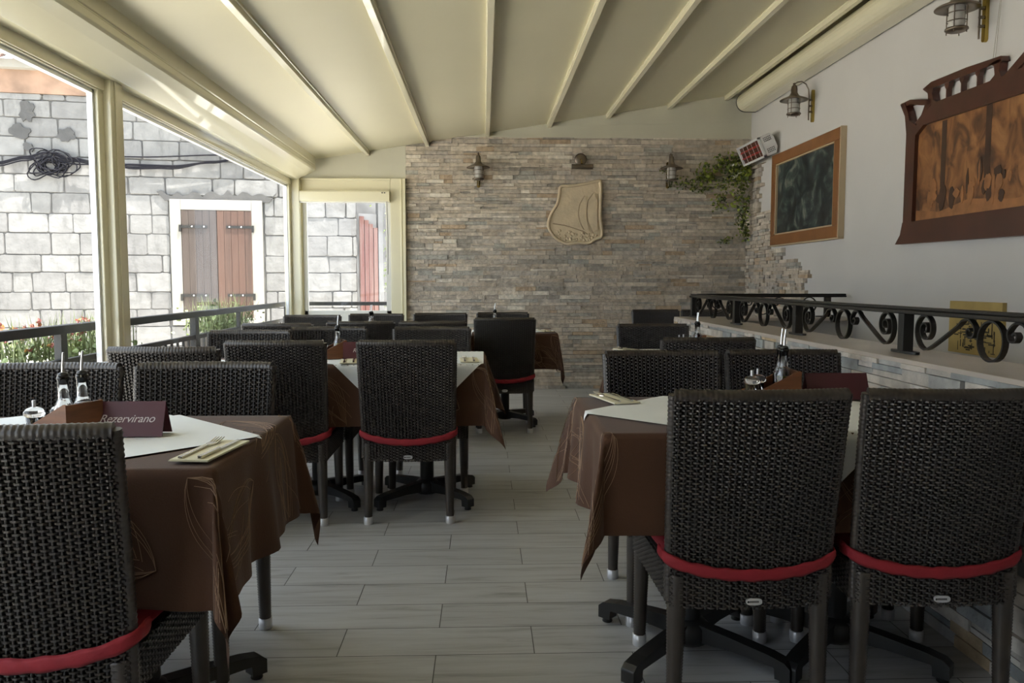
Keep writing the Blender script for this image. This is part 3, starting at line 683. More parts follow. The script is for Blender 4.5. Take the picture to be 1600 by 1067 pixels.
w = MB(); w.prism([(1.16 - .97, 2.08 - 1.85), (1.107 - .97, 2.006 - 1.85), (1.092 - .97, 1.893 - 1.85), (1.105 - .97, 1.78 - 1.85), (1.155 - .97, 1.67 - 1.85), (1.205 - .97, 1.70 - 1.85), (1.195 - .97, 1.85 - 1.85), (1.20 - .97, 2.0 - 1.85)], lambda x, z: Vector((x, -0.045, z)), lambda x, z: Vector((x, -0.02, z)))
w.prism([(1.065 - .97, 2.05 - 1.85), (1.020 - .97, 1.968 - 1.85), (1.003 - .97, 1.87 - 1.85), (1.02 - .97, 1.773 - 1.85), (1.06 - .97, 1.70 - 1.85), (1.125 - .97, 1.66 - 1.85), (1.09 - .97, 1.76 - 1.85), (1.075 - .97, 1.88 - 1.85), (1.09 - .97, 1.98 - 1.85)], lambda x, z: Vector((x, -0.038, z)), lambda x, z: Vector((x, -0.02, z)))
w.build('relief', 'carved', sp, bevel=0.004)
w = MB()
for L in ([(0.728, 1.761), (0.873, 1.735), (0.995, 1.697), (1.071, 1.667), (1.133, 1.622)], [(1.16, 2.081), (1.107, 2.006), (1.089, 1.893), (1.101, 1.78), (1.155, 1.66)], [(1.065, 2.051), (1.016, 1.968), (0.998, 1.87), (1.017, 1.773), (1.056, 1.697)]):
    w.tube([Vector((x - .97, -0.031, z - 1.85)) for x, z in bez(L, 6)], 0.005, 6)
w.build('carved_line', 'groove', sp)
w = MB(); rr = random.Random(6)
for k in range(60):
    x = rr.uniform(0.74, 1.2); z = rr.uniform(1.585, 1.70 - 0.12 * (x - .74)); r_ = rr.uniform(0.008, 0.018)
    w.lathe([(0, r_ * .6), (r_ * .7, r_ * .4), (r_, 0)], 7, Matrix.Translation((x - .97, -0.03, z - 1.85)) @ Matrix.Rotation(PI / 2, 4, 'X'))
rc = w.build('rough_carving', 'carved', sp); rc['kind'] = 'stuff'

# patio heater high on the right wall
ht = empty('wall_heater', (XR, 7.93, 2.46)); tag(ht, 'white infrared wall heater with red element in the top corner', 'heater')
MH = Matrix.Translation((-0.115, 0, 0)) @ Matrix.Rotation(math.radians(-24), 4, 'Y')
w = MB(); P = [(-0.075, -0.085), (-0.06, -0.10), (0.04, -0.10), (0.07, -0.05), (0.07, 0.05), (0.04, 0.10), (-0.06, 0.10), (-0.075, 0.085)]
w.prism([(x, z) for x, z in P if x > -0.07] , lambda x, z: MH @ Vector((x, -0.32, z)), lambda x, z: MH @ Vector((x, 0.30, z)))
for (y0, y1, z0, z1) in ((-0.32, 0.30, 0.08, 0.10), (-0.32, 0.30, -0.10, -0.08), (-0.32, -0.30, -0.10, 0.10), (0.28, 0.30, -0.10, 0.10)): w.box(-0.085, -0.055, y0, y1, z0, z1, MH)
w.build('housing', 'whiteplastic', ht)
w = MB(); w.box(-0.064, -0.0605, -0.30, 0.28, -0.08, 0.08, MH); w.build('reflector', 'heatin', ht)
w = MB()
for z in (-0.03, 0.03): w.tube([MH @ Vector((-0.072, -0.29, z)), MH @ Vector((-0.072, 0.27, z))], 0.009, 8)
w.build('heating_element', 'heatred', ht)
w = MB()
for y in [-0.24 + 0.12 * k for k in range(5)]: w.tube([MH @ Vector((-0.086, y, -0.085)), MH @ Vector((-0.086, y, 0.085))], 0.0018, 5)
w.build('guard', 'chrome', ht)
w = MB()
for (cx, cz) in ((0.0, 0.055), (0.0, -0.055)):
    for i in range(3):
        for k in range(5): w.box(cx - 0.034 + k * 0.016, cx - 0.024 + k * 0.016, -0.3225, -0.3195, cz - 0.02 + i * 0.016, cz - 0.012 + i * 0.016, MH)
w.build('vent_slot', 'greyiron', ht)
w = MB(); w.box(-0.06, -0.0, -0.03, 0.03, -0.02, 0.02); w.build('bracket', 'whiteplastic', ht)

# framed dark painting
fp = empty('framed_painting', (XR, 6.955, 1.93)); tag(fp, 'dark stormy painting in an orange brown wooden frame', 'painting')
hw, hh, fw = 0.735, 0.43, 0.095
for (y0, y1, z0, z1) in ((-hw, hw, hh - fw, hh), (-hw, hw, -hh, -hh + fw), (-hw, -hw + fw, -hh + fw, hh - fw), (hw - fw, hw, -hh + fw, hh - fw)):
    w = MB(); w.box(-0.055, -0.002, y0, y1, z0, z1); w.build('frame', 'framewood', fp, bevel=0.006)
w = MB()
for (y0, y1, z0, z1) in ((-hw + fw, hw - fw, hh - fw - 0.012, hh - fw), (-hw + fw, hw - fw, -hh + fw, -hh + fw + 0.012), (-hw + fw, -hw + fw + 0.014, -hh + fw, hh - fw), (hw - fw - 0.014, hw - fw, -hh + fw, hh - fw)): w.box(-0.048, -0.012, y0, y1, z0, z1)
w.box(-0.05, -0.001, -hw - 0.012, -hw, -hh - .005, hh + .005); w.box(-0.05, -0.001, hw, hw + .01, -hh - .01, hh + .005); w.box(-0.05, -0.001, -hw - .012, hw + .01, -hh - .012, -hh)
w.build('inner_slip', 'framelight', fp)
w = MB(); w.box(-0.028, -0.012, -hw + fw, hw - fw, -hh + fw, hh - fw); w.build('canvas', 'dark_art', fp)

# large carved picture frame
cf = empty('carved_picture_frame', (XR, 3.75, 1.83)); tag(cf, 'large amber scene in an ornate dark mahogany carved frame', 'picture')
def pf(poly, d0, d1, name, m='mahogany', bev=0.005, both=True):
    sides = (1, -1) if both else (1,)
    for s in sides:
        w = MB(); Q = [(s * (y - 3.75), z - 1.83) for y, z in poly]
        w.prism(Q, lambda y, z: Vector((-d0, y, z)), lambda y, z: Vector((-d1, y, z))); w.build(name, m, cf, bevel=bev)
pf([(5.31, 1.400), (5.25, 1.46), (5.225, 1.54), (3.75, 1.54), (3.75, 1.385)], 0.004, 0.060, 'bottom_rail')
pf([(5.228, 1.535), (5.225, 2.12), (5.25, 2.24), (5.315, 2.33), (5.26, 2.328), (5.215, 2.26), (5.19, 2.20), (5.10, 2.15), (5.115, 2.06), (5.12, 1.535)], 0.004, 0.055, 'side_stile')
pf([(5.315, 2.335), (5.20, 2.337), (4.957, 2.285), (4.957, 2.255), (5.06, 2.270), (5.19, 2.305), (5.27, 2.305)], 0.004, 0.05, 'corner_scroll')
pf([(5.02, 2.270), (4.95, 2.262), (5.06, 2.17), (5.14, 2.165), (5.06, 2.21)], 0.004, 0.05, 'corner_scroll')
pf([(5.115, 2.09), (5.10, 2.16), (5.00, 2.215), (4.93, 2.255), (4.30, 2.250), (3.75, 2.262), (3.75, 2.12), (5.02, 2.14), (5.06, 2.12)], 0.004, 0.055, 'top_rail')
pf([(5.055, 2.370), (4.96, 2.392), (4.60, 2.385), (4.285, 2.365), (4.275, 2.335), (4.35, 2.335), (4.90, 2.350), (4.96, 2.348)], 0.004, 0.05, 'crest_bar')
pf([(5.055, 2.368), (4.93, 2.355), (4.945, 2.32), (4.93, 2.275), (4.885, 2.252), (4.955, 2.252), (4.985, 2.28), (4.995, 2.33)], 0.004, 0.05, 'crest_bar_end')
pf([(4.29, 2.355), (4.385, 2.345), (4.345, 2.325), (4.335, 2.275), (4.385, 2.247), (4.275, 2.247), (4.30, 2.29)], 0.004, 0.05, 'crest_bar_end')
for yy in (4.80, 4.65, 4.50): pf([(yy + .026, 2.35), (yy - .026, 2.35), (yy - .02, 2.325), (yy - .007, 2.31), (yy - .007, 2.25), (yy + .007, 2.25), (yy + .007, 2.31), (yy + .02, 2.325)], 0.012, 0.042, 'spindle', bev=0.002)
pf([(4.26, 2.25), (4.10, 2.335), (3.9, 2.41), (3.75, 2.43), (3.75, 2.38), (3.92, 2.36), (4.08, 2.29), (4.16, 2.25)], 0.004, 0.05, 'crest_arch')
for k, yy in enumerate((4.11, 4.03, 3.94, 3.85)): pf([(yy + .012, 2.25), (yy - .012, 2.25), (yy - .03, 2.32 + .018 * k), (yy - .01, 2.33 + .018 * k)], 0.012, 0.042, 'fan_spindle', bev=0.003)
w = MB(); w.box(-0.030, -0.008, -1.372, 1.372, -0.295, 0.31); w.build('picture', 'amber_art', cf)
w = MB(); rr = random.Random(9)
w.prism([(1.36, -0.285), (1.36, -0.22), (1.1, -0.25), (0.8, -0.20), (0.4, -0.24), (0, -0.22), (-1.36, -0.25), (-1.36, -0.285)], lambda y, z: Vector((-0.0302, y, z)), lambda y, z: Vector((-0.0315, y, z)))
for k in range(90):   # soft pale upright shapes of the printed scene
    y = rr.uniform(-1.3, 1.3); h = rr.uniform(0.05, 0.16); z0 = rr.uniform(-0.27, -0.12); ww = rr.uniform(0.012, 0.04)
    w.prism([(y + ww * rr.uniform(.6, 1.1) * math.cos(2 * PI * q / 11), z0 + h * .5 + h * .5 * rr.uniform(.7, 1.1) * math.sin(2 * PI * q / 11)) for q in range(11)], lambda a, c: Vector((-0.0302, a, c)), lambda a, c: Vector((-0.0315 - 0.00002 * k, a, c)), mi=rr.choice((0, 0, 1)))
for y in (1.05, 0.62, 0.1, -0.5): w.prism([(y, -0.1), (y + .05, -0.1), (y + .05, 0.30), (y, 0.30)], lambda a, c: Vector((-0.0302, a, c)), lambda a, c: Vector((-0.0312, a, c)), mi=1)
w.build('printed_shapes', [mat('print_amber', (0.30, 0.13, 0.05), .5, var=.3, vscale=12), mat('print_umber', (0.05, 0.022, 0.012), .5, var=.3, vscale=12)], cf)
w = MB(); w.tube([(-0.03, 0.62, 0.5), (-0.02, 0.60, 0.85)], 0.0015, 5); w.tube([(-0.03, 0.64, 0.5), (-0.02, 0.61, 0.85)], 0.0015, 5); w.build('hanging_wire', 'steel', cf)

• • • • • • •

● **WHAT NEEDS TO BE DONE**:
Without the pictures, return the listing above from its first line through the line that has "rc = w.build('rough_carving', 'carved', sp);".

● **EXERCISE RESPONSE**:
Keep writing the Blender script for this image. This is part 3, starting at line 683. More parts follow. The script is for Blender 4.5. Take the picture to be 1600 by 1067 pixels.
w = MB(); w.prism([(1.16 - .97, 2.08 - 1.85), (1.107 - .97, 2.006 - 1.85), (1.092 - .97, 1.893 - 1.85), (1.105 - .97, 1.78 - 1.85), (1.155 - .97, 1.67 - 1.85), (1.205 - .97, 1.70 - 1.85), (1.195 - .97, 1.85 - 1.85), (1.20 - .97, 2.0 - 1.85)], lambda x, z: Vector((x, -0.045, z)), lambda x, z: Vector((x, -0.02, z)))
w.prism([(1.065 - .97, 2.05 - 1.85), (1.020 - .97, 1.968 - 1.85), (1.003 - .97, 1.87 - 1.85), (1.02 - .97, 1.773 - 1.85), (1.06 - .97, 1.70 - 1.85), (1.125 - .97, 1.66 - 1.85), (1.09 - .97, 1.76 - 1.85), (1.075 - .97, 1.88 - 1.85), (1.09 - .97, 1.98 - 1.85)], lambda x, z: Vector((x, -0.038, z)), lambda x, z: Vector((x, -0.02, z)))
w.build('relief', 'carved', sp, bevel=0.004)
w = MB()
for L in ([(0.728, 1.761), (0.873, 1.735), (0.995, 1.697), (1.071, 1.667), (1.133, 1.622)], [(1.16, 2.081), (1.107, 2.006), (1.089, 1.893), (1.101, 1.78), (1.155, 1.66)], [(1.065, 2.051), (1.016, 1.968), (0.998, 1.87), (1.017, 1.773), (1.056, 1.697)]):
    w.tube([Vector((x - .97, -0.031, z - 1.85)) for x, z in bez(L, 6)], 0.005, 6)
w.build('carved_line', 'groove', sp)
w = MB(); rr = random.Random(6)
for k in range(60):
    x = rr.uniform(0.74, 1.2); z = rr.uniform(1.585, 1.70 - 0.12 * (x - .74)); r_ = rr.uniform(0.008, 0.018)
    w.lathe([(0, r_ * .6), (r_ * .7, r_ * .4), (r_, 0)], 7, Matrix.Translation((x - .97, -0.03, z - 1.85)) @ Matrix.Rotation(PI / 2, 4, 'X'))
rc = w.build('rough_carving', 'carved', sp); rc['kind'] = 'stuff'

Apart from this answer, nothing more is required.